Guidance

Check if you can use a VAT margin scheme if you import from, or export to, countries outside the UK

If you import or export goods, find out if you can use a margin scheme to account for VAT. (VAT Notice 718)

If you import goods

You can use a margin scheme when you:

  • import works of art, collectors’ items or antiques into Great Britain from outside the UK
  • import works of art, collectors’ items or antiques into Northern Ireland from outside of the EU and the UK
  • sell second hand vehicles in Northern Ireland which were purchased in Great Britain

If you do not use a margin scheme, you must sell the goods under the normal VAT rules.

When you cannot use a margin scheme

You cannot use a margin scheme when you:

  • buy goods from Great Britain and sell in Northern Ireland, unless they are works of art, collectors’ items or antiques or are second hand vehicles
  • import goods other than works of art, collectors’ items or antiques into the UK
  • sell goods which have been imported into EU member states, and which you have got somebody to collect on your behalf

If you import works of art, antiques and collectors’ items

Works of art, antiques, and collectors’ items qualify for a reduced rate of import VAT, if they are imported into:

  • Great Britain from outside the UK
  • Northern Ireland from outside the EU

Goods held under Temporary Admission

Such goods are often entered for relief under Temporary Admission (previously known as Temporary Importation), usually to be sold at auction.

Once the sale has taken place, the goods are:

  • re-exported from the UK or re-exported from Northern Ireland to a place outside the EU
  • declared to another Customs procedure, for example Customs Warehousing or Inward Processing Relief
  • finally imported

If the goods are imported, or after sale are declared for entry to Customs Warehousing or Inward Processing Relief or finally imported, these qualify for the reduced rate of VAT but where the goods are sold at auction the buyer’s premium does not.

You may use the scheme to account for sales of such items by auction, but you must charge VAT on the buyer’s premium at the standard rate.

If the goods are directly re-exported from Temporary Admission following the auction then you may charge VAT on the buyer’s premium at the zero rate.

Purchase price for overseas sellers

If you import works of art, antiques or collectors’ items for an overseas seller, you can use the reduced rate of 5% for these imports.

You must not reclaim the import VAT as input tax, or include it in your scheme calculations, but you can reclaim the amount from the seller outside the scheme.

You must calculate your purchase price in accordance with the rules.

Purchase price for works of art from the creator or their heirs

You must not reclaim any VAT charged by the supplier for works of art obtained from the creator or their heirs.

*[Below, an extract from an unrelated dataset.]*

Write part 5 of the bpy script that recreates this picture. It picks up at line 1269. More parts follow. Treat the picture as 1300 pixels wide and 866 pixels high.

For businesses in Northern Ireland, if the work of art is an acquisition you should:

  • account for acquisition tax in box 2 of your VAT return
  • not recover the corresponding acquisition tax in box 4 (input tax)

You must calculate your purchase price in accordance with the rules.

The creator, or their heir, will have to account for output tax on the full hammer price, so they may ask you to sell the item under a standard margin scheme.

If you account for the sale under a standard margin scheme, you must show VAT separately on any invoice or statement you issue for charges for your services. This is so that the seller will be able to reclaim the input tax on those charges.

Your purchase price under the standard margin scheme option will be the hammer price only.

If you export goods

If you export goods to a destination outside the UK then you may be able to zero rate the sale, provided you can meet the conditions and time limits for zero rating.

If you can meet the conditions then you should insert ‘nil’ in the VAT due column of your stockbook and refer to the reason why you have closed the entry.

If someone is selling the goods on your behalf

You cannot usually zero rate an export if you sell the goods through an auctioneer or dealer who acts as an agent in their own name.

This is because the sale of the goods is treated as 2 separate supplies:

  • from you to the agent
  • from the agent to the purchaser

Your sale of the goods is a supply to the agent, rather than a supply to the final purchaser. It can only be treated as a zero-rated export if the agent is located outside the EU.

If you’re an auctioneer and sell the exported goods under the auctioneers’ scheme

If you’re acting in your own name, can meet the conditions for zero rating, the whole supply will be zero-rated.

However, you must obtain proof of export when you apply zero rating to the margin.

If you’re an auctioneer and sell the exported goods under a standard margin scheme

You’ll be able to sell the goods at the zero rate outside the scheme if you can meet the conditions, but your services will normally be standard-rated.